The Hawk · January 19, 2009

This is a shocker. Imagine eating here? Its not a 3d chewing gum model, its been rationalised and has lost the idea. The reality seems sterile.

Ethel Baraona Pohl · January 17, 2009

This message is for Rocket Valentino, here is an update about the Metropol Parasol in Sevilla:


atlas · January 17, 2009

I have studied both the Mensa building by JHM, and the 3Deluxe Glass project, considering how they were assembled from the facade materials specified. In initially contacting JHM to ask how the design was achieved, both for the Mensa, as well as the proposed construction details for the Turkish Embassy concept [Pol Oxygen mag #26] I was interested in whether these buildings were precast concrete covered with tile [i.e Sydney Opera House roofline] or not.

As this article and subsequent information show, JHM employed concrete, timber and polyurethane, very different materials to that of 3Deluxe who were successful experimenting with a new product by LG Chem which is a form of polymer acrylic combined with ground stone. According to the LG website they melted and stretched the product to achieve that unique 'chewing gum' interior detail, in addition to the similar facade detail, so of course you are going to get a different result if the materials specified are so diverse.

Whilst I think this website is great, due to the access to section drawings etc, for these exceptional projects where such amazing results were achieved, I really think more emphasis needs to be made of the selection of materials employed. This will help those studying such projects, as well as helping to to explain they were built.

Rokas · January 17, 2009

agree with pedja-partialy.An interesting thought,but theres no eegance

Rocket Valentino · January 16, 2009

This building really disappointed me. I remember being rather excited about the first concepts with the Nutella-sandwich, but it seems completely lost (due to costs, perhaps?). Also, the outer expression makes me expect a less rigid and pragmatic plan. I think it works much better from the inside, and wouldn't mind having my lunch there some day.

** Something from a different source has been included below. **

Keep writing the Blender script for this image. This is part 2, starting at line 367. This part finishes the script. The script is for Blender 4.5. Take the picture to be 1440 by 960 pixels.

Totally agree with Kim and Chris regarding the Leonardo Cube.

Does anyone know how things are going with Metropol Parasol in Sevilla? I think it's going to be spectacular!

JDR · January 16, 2009

This is both horrible and interesting...
but I got bored looking for the interesting part withoutit being horrible... :s

archipoo · January 16, 2009

Completely different approach between the two. JMH is using more or less a consistent layering of sections, that evolves out of the boundaries of the cube, while 3-deluxe uses a free-form web in the inside and considers the box perimeter as a 'traditional' boundary, that flattens the profiles. No judgement on who pushes anything further. But even if 3deluxe is more elegant, JMH is way more consistent in his approach as he does not have to change the stategy, once it hits the boundary.

pedja · January 16, 2009


chris · January 16, 2009

I agree kim. this isn't up to par. I feel like the structure is way too imposing, at least from the images. The leonardo cube pulls this style off much more elegantly.

Kim · January 16, 2009

You are right Roadkill, and 3deluxe's project has pushed further the study on columns and exterior treatment. J. Mayer H. Architects are usually very talented with putting into form their ideas, but lost some strenght this time on this one, from concept to finised building.
Both projects were done at the same time.

Contemporary Art · January 16, 2009

It looks like Roman numerals. I'm not totally sure of the color, but the form is interesting. It would definitely be nice to eat with such high ceilings.